8- Türk milleti muazzam bir hazine, bin yıllık kardeşliği esas alan, ayrım ve ayrımcılık kabul etmeyen ulu bir çınardır.

Türkler ve Kürtler arasına nifak sokmak şerefsizliktir, hıyanettir, büyük bir kötülüktür.

Kürt kökenli kardeşlerimi dışlayan bir millet gerçeği olamayacaktır.

Türklük ise Türkiye ve Türk milletinin ana omurgası, ana iskeletidir.

Bozkurt işareti, doğudan batıya, kuzeyden güneye büyük bir aile olan aziz Türk milletinin tarihi sembolüdür.

Bu sembolü yapan askerlerimizin cezalandırılmasını isteyenler ya hain ya da müstevlilerin geride kalan tortuları, bugünkü torunlarıdır.

PKK’lı hainler, aslında en büyük kötülüğü Kürt kökenli kardeşlerimize yapmışlardır.

Türk milletinin ayrılmaz bir parçası olan Kürt kökenli kardeşlerimiz, ortak geleceğimizin ayrılıkta ve ayrışmada değil, ortak değerler etrafında birleşme ve bütünleşmede olduğunu görmüşler, hainlere kapılarını sürgülemişlerdir.

Hepsiyle övünüyorum, hepsiyle gurur duyuyorum, hepsini selamlıyorum.

Vatan birdir, millet birdir, devlet birdir, bayrak birdir, dil birdir; hepsi Türk milletinin eseri, hepsi milli namusa emanettir.

Başkentimiz Ankara’dır, bağımsızlığımızın manzum eseri İstiklal Marşı’mızdır.

Bizim için herkes eşittir Türkiye’dir.

Türk milletinin geleceği ay yıldızlı al bayrağın altındadır.
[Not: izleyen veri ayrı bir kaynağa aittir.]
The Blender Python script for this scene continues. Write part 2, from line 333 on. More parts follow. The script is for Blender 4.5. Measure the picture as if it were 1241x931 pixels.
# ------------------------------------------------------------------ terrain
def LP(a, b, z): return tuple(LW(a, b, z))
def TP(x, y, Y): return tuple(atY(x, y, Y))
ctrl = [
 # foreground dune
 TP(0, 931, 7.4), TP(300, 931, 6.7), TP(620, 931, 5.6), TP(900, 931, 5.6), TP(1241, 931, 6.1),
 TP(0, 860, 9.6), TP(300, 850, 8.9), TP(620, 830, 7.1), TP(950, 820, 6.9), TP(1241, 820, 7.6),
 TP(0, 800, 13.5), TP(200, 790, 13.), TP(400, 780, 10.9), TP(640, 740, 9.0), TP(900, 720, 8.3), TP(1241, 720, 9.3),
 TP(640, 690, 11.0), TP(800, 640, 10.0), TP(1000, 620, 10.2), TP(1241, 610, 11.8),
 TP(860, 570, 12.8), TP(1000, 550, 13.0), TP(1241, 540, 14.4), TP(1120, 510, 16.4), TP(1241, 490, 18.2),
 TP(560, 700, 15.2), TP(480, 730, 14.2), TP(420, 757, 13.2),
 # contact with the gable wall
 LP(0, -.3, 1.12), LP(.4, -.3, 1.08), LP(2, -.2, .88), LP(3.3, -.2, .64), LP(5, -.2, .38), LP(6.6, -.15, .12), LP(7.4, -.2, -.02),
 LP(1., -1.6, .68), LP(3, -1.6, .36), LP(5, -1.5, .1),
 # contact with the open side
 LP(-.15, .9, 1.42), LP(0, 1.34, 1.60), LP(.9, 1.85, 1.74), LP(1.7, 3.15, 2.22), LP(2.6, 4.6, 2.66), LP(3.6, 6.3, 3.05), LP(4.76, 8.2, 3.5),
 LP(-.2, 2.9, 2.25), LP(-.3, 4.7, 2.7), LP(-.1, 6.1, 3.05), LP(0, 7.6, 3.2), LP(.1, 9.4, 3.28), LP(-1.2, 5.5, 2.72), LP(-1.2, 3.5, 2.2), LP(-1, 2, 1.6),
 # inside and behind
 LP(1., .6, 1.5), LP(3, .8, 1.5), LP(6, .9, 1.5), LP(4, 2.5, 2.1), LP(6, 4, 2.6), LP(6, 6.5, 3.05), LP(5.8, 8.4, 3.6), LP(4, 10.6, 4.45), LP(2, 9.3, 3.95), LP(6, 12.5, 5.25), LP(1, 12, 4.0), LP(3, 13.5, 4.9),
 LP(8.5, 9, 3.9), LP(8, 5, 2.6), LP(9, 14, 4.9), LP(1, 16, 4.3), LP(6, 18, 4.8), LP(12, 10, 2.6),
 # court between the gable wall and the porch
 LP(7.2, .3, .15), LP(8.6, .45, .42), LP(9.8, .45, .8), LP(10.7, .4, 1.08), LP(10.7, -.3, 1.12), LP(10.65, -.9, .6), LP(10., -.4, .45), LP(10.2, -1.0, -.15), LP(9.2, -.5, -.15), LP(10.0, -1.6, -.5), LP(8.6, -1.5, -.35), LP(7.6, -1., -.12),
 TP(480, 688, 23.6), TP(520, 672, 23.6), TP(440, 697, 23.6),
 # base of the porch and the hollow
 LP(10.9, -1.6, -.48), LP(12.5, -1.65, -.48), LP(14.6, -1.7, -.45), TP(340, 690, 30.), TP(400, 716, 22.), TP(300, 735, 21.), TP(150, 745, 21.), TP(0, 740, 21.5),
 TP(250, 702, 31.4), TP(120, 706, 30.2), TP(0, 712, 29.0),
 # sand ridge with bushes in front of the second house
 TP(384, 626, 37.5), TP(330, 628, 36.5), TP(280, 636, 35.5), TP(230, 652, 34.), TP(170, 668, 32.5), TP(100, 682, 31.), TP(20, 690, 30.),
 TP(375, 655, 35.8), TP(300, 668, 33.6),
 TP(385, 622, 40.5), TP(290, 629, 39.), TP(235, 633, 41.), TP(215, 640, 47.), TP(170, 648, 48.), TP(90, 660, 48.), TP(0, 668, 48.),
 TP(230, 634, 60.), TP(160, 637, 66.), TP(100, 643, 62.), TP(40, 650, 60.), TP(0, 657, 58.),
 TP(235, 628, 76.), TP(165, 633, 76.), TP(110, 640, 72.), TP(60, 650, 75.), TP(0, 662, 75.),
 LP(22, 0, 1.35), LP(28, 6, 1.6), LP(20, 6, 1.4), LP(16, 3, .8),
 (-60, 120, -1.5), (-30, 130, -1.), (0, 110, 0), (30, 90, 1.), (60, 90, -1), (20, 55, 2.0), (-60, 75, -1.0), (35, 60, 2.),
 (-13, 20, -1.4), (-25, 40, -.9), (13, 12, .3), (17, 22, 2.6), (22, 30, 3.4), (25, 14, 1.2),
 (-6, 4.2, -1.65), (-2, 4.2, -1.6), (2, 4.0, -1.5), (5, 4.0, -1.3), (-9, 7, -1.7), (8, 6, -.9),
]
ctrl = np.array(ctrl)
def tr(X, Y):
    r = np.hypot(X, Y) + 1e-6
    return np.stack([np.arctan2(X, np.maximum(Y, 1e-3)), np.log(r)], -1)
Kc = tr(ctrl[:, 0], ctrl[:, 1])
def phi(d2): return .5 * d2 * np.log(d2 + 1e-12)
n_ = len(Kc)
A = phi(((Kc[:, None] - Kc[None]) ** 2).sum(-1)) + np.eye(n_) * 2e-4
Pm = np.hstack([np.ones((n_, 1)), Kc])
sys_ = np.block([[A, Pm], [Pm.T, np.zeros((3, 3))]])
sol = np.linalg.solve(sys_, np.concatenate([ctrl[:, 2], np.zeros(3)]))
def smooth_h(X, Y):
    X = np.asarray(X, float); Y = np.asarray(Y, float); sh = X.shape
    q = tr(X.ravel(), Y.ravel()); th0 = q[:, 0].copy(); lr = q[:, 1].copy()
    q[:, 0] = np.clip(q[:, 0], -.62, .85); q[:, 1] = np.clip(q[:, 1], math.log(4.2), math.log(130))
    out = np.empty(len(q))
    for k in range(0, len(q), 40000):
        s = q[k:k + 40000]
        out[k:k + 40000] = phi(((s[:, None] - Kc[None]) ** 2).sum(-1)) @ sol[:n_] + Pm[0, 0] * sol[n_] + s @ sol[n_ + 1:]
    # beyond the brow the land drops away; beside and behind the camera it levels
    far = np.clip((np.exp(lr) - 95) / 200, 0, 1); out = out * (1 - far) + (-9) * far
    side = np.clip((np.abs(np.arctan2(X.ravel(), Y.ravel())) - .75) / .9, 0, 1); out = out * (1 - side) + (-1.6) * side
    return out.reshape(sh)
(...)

Sorunların, sıkıntıların, haklı ve meşru beklentilerin, Türkiye’nin milli birliği, bölünmez bütünlüğü çerçevesinde makul çözümlere kavuşturulması elbette mümkündür, elbette münasiptir.

9- Yüz yıl önce Mondros Mütarekesi’ni konuşuyor, yedi düvelin topraklarımızı işgalinden dert yanıyor, feryat ediyorduk.

Bundan yüz yıl sonra, yani 2123’de, Türkiye Cumhuriyeti, uzay araştırmaları yapan, genetik ve teknolojik kalkınmayı başarmış, her vatandaşını insanca yaşatan, dünyada hükmü geçen ilk üç devletten birisi olmalıdır, bizler göremesek de imanla söylüyorum ki bu uzak hedef gerçekleşecektir.

Gelecek Türk asrı, geleceğin gücü Türkiye’dir.

Gelecek Türk-İslam toplumlarının küflü prangalarını söküp atmasına sahne olacaktır.

Din tacirlerinden kurtulup, hainleri yok edip, taassup bekçilerini ayıklarsak Türk-İslam ülküsü Türkiye’nin ve komşu coğrafyaların bayraktarlığı göreviyle İlay-ı Kelimetullah mührünü cihana vuracaktır.

İşte Kızılelma o zaman cevabını bulacak, o halde amacına ulaşacaktır.